In fact, Scott admits he doesn't like to deal with the feelings left by the tragedy, which was caused by Eric Harris and Dylan Klebold, the two Columbine student-shooters, who, in a matter of minutes, snuffed out more than a dozen lives. Asked about his feelings over the loss of his 17 year-old child, Scott responded, "You can't answer that. First, I don't want to and second, you can't. It's not fully describable. I don't get into feelings. There's too much positive to focus on."

Asked how he responds when he hears the names of the two killers, Scott said, "I feel for their families and pray for their families. My heart goes out to their families and it did from the very beginning."

Scott said the killing brought him and his former wife, the child's mother, closer together. "The sting of it (the shootings) has already ended, but I don't think the grieving will ever end." In a way, Scott also considers himself somewhat lucky, since a son, Craig, was in the school's library when Harris and Klebold entered and began shooting.

Citing what he called "the lack of spiritual influence" in the nation's schools," Scott said, "If you remove religious principles from education, it will breed immorality and that's what's happened."
Scott characterized the presence of "cops and metal detectors," in schools as "more band-aids," and added, "God has the ability to change lives."

Speaking of his daughter's "mission," about which she wrote in her diaries - to help the handicapped, children who are picked on in school and new arrivals to the school - and the "code of ethics she lived by," Scott said, "I challenge young people to pick up her torch, because she can't do it any more."
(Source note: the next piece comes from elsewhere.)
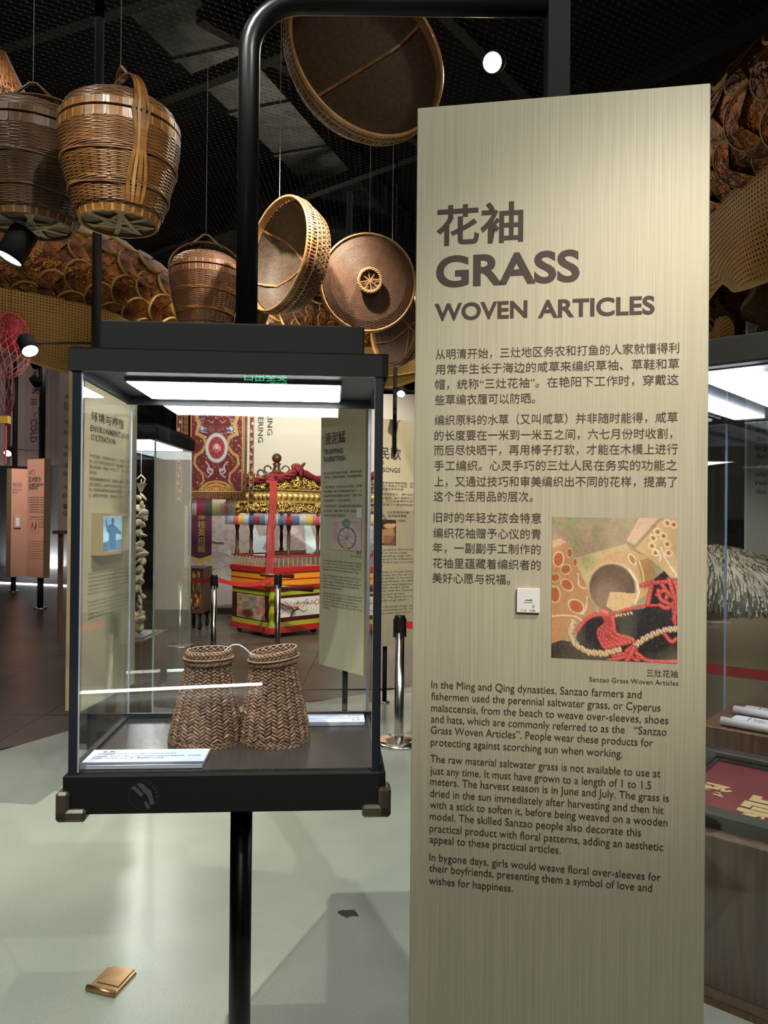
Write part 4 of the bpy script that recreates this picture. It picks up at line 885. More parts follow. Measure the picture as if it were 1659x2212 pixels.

Next month, during an appearance in Washington, DC at the National Press Club, Scott said he will unveil the "Acts of Kindness" campaign, in honor of his daughter. "It's a call to commitment from young people, who want to make a difference. I want to encourage young people to make a difference in schools and to give kindness an opportunity to make a difference in life," said the father. "Passing laws will not prohibit violence."